Initial discussion on how we define “interactive analysis” . The HEPIC Analysis facilities doc tried to do this, but the text is, with some justification, not accepted by everyone.

markus noted that recently Brian Bockelman suggested to introduce certain time lines, like “a coffee” , “over lunch” , but this has been very early… ti

In addition there was consensus that the transition between interactive work and scaled out (batch, multiple days etc.) should be actively supported by the tool chain. Manually moving code and config will pose the risk of inconsistencies.

There was then a discussion on the role of Dask and how it can be used  with very different batch systems, here at CERN we run it successful with Condor.

Markus asked whether anyone knew why for the German National Analysis Facility at DESY they decided to use a different scheduler (SLURM ?????). 
Ben remembered to have talked about this with a person from DESY, but he wasn’t clear why (or I didn’t understood it)

There was a common agreement that ONE batch system is highly desirable.

There was a brief, but interesting discussion between Enric, Andrea and Simone. Both Coffee and RDataframe are based on a paradigm that is different from the event-loop approach that is central to almost all current analysis code. A transition of existing analysis codes to these new approaches will be faced with some resistance (active or passive), it will be primarily the new analysis projects that will embraces this. Simone seemed to not 100% to agree with this.
Someone noted that new analysis code often starts by copying old code… ( derived from… ) . This doesn’t look promising. Maybe we should discuss incentives …. 


During this discussion we also touched on the overall scale of the problem. Simone pointed out that whatever happens there will be analysis at CERN. 
The overall “cost” of analysis (distributed over the grid) for an experiment like ATLAS is about 5-10% of the overall resource capacity. Since the rest of the computing needs (reco, MC etc.) aren’t compressible future Analysis facilities have to fit into the current resource envelope. 

Enric (?) showed as an intro to his demo a slide with the general setup and relation of the different components.

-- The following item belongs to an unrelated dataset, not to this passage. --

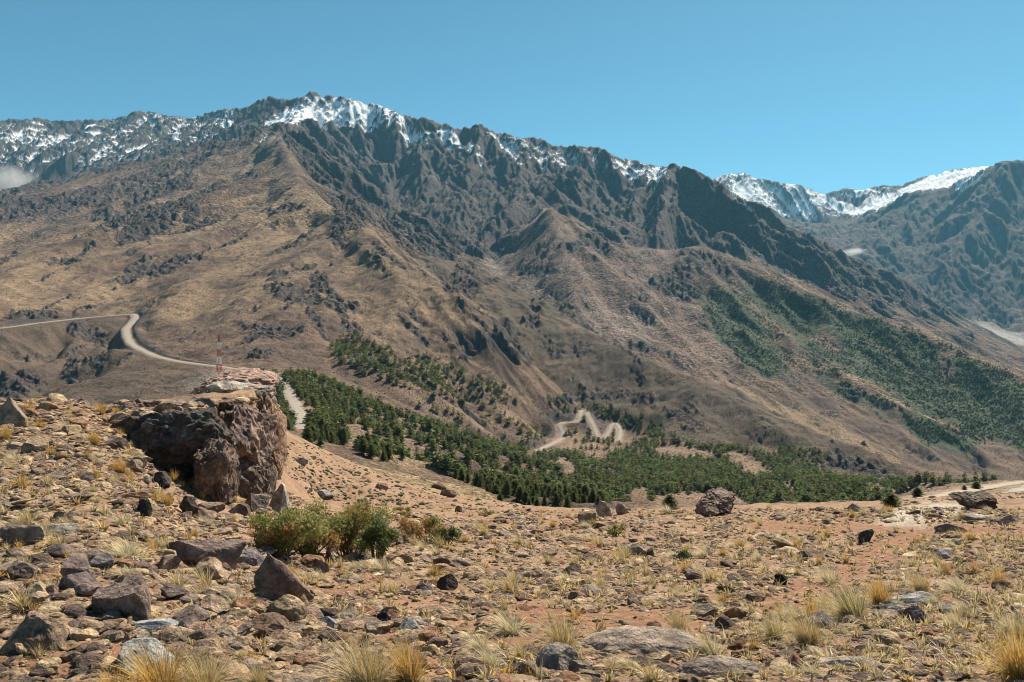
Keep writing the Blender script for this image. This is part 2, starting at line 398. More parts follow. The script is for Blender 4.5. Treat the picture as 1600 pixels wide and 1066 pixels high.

This triggered a few discussions. RDataFrame vs Coffee,  the dependency constraints of Coffee (runs currently only with the bleeding edge of LCG releases…)  .  This was seen as a real issue. Markus remarked that in his view this is more of an indication that the software is under very active development and that when this reaches widespread use this is either solved or solved by evolutionary pressure…. 

This lead to a discussion on versioning, persistency and transition to scale out,. It was noted that for the Analysis Grand Challenge ?? a system has been developed that links the versioning of the notebooks with GIT, removing the plots from the notebooks and creating compact “code only” versions. 

I remember that we discussed at two occasions the questions of portability, one time the sensitivity of Coffee was mentioned as a limitation, the other time it sounded all very optimistic, but I can’t remember a clear statement:: “Don’t worry! Do your code, run it here on 1% of the data, press the pink button and ship the compressed tar file to the farm in Farawayistan to run on 102% of the data” 

Ben mentioned in this context that Binder could play a role in this.

During the demo (which went really smooth and contained Coffee and RDataframe examples) the discussion circled around the persistency of the activity.

Two aspects where discussed. 

1) Large scale output. Histos, scatter plots, etc. currently live in the notebook. From there they can be written to file. This was considered by some as less ideal. Especially for very large results.

2) The notebook has to be kept alive, since the DASK scheduler lives in it. If this goes the connected nodes are freed and all work is lost. 
   In the discussion it looked as if people have been looking at ways to handle this (“code for this COULD be developed” etc.) , but no concrete solution exists. It was also noted that this and 1) are interconnected. 


It was agreed that this is central for the practical use of the approach. 


It was also agreed to meet again in this slot.